### PROBLEM DESCRIPTION
Check every line of the entries for "from", and copy the lines that hold it.

++++++++++++++++++++

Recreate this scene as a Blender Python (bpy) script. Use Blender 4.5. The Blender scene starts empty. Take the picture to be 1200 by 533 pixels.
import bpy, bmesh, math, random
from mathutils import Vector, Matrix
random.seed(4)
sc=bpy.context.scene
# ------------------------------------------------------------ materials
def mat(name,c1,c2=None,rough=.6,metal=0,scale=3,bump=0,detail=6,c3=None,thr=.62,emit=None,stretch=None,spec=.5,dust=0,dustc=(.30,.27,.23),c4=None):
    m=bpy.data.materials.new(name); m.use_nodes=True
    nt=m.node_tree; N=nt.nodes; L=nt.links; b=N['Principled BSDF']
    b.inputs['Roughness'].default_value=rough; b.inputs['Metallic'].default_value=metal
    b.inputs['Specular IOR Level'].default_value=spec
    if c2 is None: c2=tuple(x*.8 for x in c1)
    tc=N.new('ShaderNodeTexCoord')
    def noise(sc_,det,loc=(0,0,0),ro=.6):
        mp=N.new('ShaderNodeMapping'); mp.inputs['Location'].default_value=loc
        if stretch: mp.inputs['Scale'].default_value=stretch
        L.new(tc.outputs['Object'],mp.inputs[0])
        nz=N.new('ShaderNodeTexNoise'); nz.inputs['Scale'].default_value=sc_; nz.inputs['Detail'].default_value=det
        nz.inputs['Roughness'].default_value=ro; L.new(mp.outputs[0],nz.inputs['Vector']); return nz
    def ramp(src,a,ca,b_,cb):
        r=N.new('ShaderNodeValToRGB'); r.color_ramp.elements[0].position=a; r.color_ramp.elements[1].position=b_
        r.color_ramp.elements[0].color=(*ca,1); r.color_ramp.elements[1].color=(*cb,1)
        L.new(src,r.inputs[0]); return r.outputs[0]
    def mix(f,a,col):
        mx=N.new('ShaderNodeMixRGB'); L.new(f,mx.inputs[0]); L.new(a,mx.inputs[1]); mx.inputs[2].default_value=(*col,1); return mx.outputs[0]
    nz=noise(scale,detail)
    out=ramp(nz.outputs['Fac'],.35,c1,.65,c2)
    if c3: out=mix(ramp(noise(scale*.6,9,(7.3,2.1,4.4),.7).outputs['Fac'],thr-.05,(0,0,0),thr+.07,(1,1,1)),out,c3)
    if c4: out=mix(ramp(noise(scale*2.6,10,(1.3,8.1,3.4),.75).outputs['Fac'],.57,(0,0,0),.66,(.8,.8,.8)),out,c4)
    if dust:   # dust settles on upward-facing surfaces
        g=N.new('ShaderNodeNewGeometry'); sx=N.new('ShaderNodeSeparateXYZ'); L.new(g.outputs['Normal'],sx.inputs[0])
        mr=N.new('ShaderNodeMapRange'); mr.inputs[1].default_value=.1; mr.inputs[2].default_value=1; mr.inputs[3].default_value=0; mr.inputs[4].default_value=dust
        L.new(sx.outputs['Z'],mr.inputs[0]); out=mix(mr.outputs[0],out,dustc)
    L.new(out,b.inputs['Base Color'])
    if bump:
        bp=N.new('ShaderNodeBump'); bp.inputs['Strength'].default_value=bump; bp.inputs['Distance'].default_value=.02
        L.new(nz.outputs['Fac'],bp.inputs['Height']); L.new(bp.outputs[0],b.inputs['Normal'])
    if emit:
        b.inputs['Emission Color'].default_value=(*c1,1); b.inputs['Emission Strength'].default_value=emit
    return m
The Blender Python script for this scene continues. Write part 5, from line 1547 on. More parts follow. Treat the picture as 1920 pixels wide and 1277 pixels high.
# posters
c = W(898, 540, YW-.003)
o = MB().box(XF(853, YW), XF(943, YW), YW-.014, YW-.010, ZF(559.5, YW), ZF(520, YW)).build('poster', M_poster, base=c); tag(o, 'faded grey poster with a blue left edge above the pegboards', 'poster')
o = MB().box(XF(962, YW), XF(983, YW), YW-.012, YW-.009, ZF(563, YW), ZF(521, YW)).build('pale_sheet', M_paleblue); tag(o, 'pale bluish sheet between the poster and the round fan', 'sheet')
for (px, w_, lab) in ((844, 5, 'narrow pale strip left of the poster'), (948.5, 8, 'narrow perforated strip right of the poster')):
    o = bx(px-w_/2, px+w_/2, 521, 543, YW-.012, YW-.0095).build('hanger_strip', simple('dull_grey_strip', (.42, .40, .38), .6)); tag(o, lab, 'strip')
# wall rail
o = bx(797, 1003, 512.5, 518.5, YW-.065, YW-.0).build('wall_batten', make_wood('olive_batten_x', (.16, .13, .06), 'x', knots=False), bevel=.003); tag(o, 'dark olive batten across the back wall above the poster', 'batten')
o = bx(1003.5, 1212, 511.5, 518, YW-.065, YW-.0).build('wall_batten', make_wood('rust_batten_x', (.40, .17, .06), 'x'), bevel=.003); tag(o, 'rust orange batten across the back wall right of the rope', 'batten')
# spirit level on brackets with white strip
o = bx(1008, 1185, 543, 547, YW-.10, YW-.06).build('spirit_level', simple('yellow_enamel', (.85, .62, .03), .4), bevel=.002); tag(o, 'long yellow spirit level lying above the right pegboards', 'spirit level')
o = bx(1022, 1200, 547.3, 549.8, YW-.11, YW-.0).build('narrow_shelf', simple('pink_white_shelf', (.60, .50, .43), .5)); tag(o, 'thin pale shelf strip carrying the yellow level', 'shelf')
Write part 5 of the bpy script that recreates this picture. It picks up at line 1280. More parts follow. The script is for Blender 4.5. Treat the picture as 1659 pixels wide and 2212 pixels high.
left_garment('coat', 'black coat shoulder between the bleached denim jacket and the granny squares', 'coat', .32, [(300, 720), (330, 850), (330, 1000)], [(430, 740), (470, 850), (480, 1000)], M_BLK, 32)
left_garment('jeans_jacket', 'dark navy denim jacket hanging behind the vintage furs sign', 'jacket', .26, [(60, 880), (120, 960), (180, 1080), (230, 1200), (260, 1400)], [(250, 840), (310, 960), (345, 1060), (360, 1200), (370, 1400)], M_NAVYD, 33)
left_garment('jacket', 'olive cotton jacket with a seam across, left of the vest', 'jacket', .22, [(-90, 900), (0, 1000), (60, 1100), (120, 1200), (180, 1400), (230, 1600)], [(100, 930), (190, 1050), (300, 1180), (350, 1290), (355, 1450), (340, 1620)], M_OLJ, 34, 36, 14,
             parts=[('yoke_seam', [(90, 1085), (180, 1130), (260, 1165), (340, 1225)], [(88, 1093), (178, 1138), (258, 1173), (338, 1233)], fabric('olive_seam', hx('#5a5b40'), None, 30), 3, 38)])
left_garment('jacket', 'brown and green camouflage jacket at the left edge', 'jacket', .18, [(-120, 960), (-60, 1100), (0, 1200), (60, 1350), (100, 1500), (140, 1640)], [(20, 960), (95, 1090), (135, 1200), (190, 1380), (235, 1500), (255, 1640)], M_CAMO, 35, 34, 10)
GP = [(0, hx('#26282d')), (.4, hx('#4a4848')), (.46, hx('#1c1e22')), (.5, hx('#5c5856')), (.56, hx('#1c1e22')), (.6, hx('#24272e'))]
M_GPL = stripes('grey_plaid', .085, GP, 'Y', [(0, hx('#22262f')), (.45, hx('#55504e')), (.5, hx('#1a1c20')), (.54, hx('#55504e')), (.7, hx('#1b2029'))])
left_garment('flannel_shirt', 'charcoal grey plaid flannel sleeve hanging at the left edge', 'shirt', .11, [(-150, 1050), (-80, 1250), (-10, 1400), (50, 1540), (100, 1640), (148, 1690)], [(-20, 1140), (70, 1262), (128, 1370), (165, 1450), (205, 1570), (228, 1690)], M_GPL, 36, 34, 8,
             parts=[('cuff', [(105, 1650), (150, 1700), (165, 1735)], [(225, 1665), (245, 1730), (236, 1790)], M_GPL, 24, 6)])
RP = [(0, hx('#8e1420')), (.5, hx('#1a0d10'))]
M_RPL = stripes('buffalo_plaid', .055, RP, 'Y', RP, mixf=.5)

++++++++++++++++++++

### FULL RESPONSE
from mathutils import Vector, Matrix
The Blender Python script for this scene continues. Write part 5, from line 1547 on. More parts follow. Treat the picture as 1920 pixels wide and 1277 pixels high.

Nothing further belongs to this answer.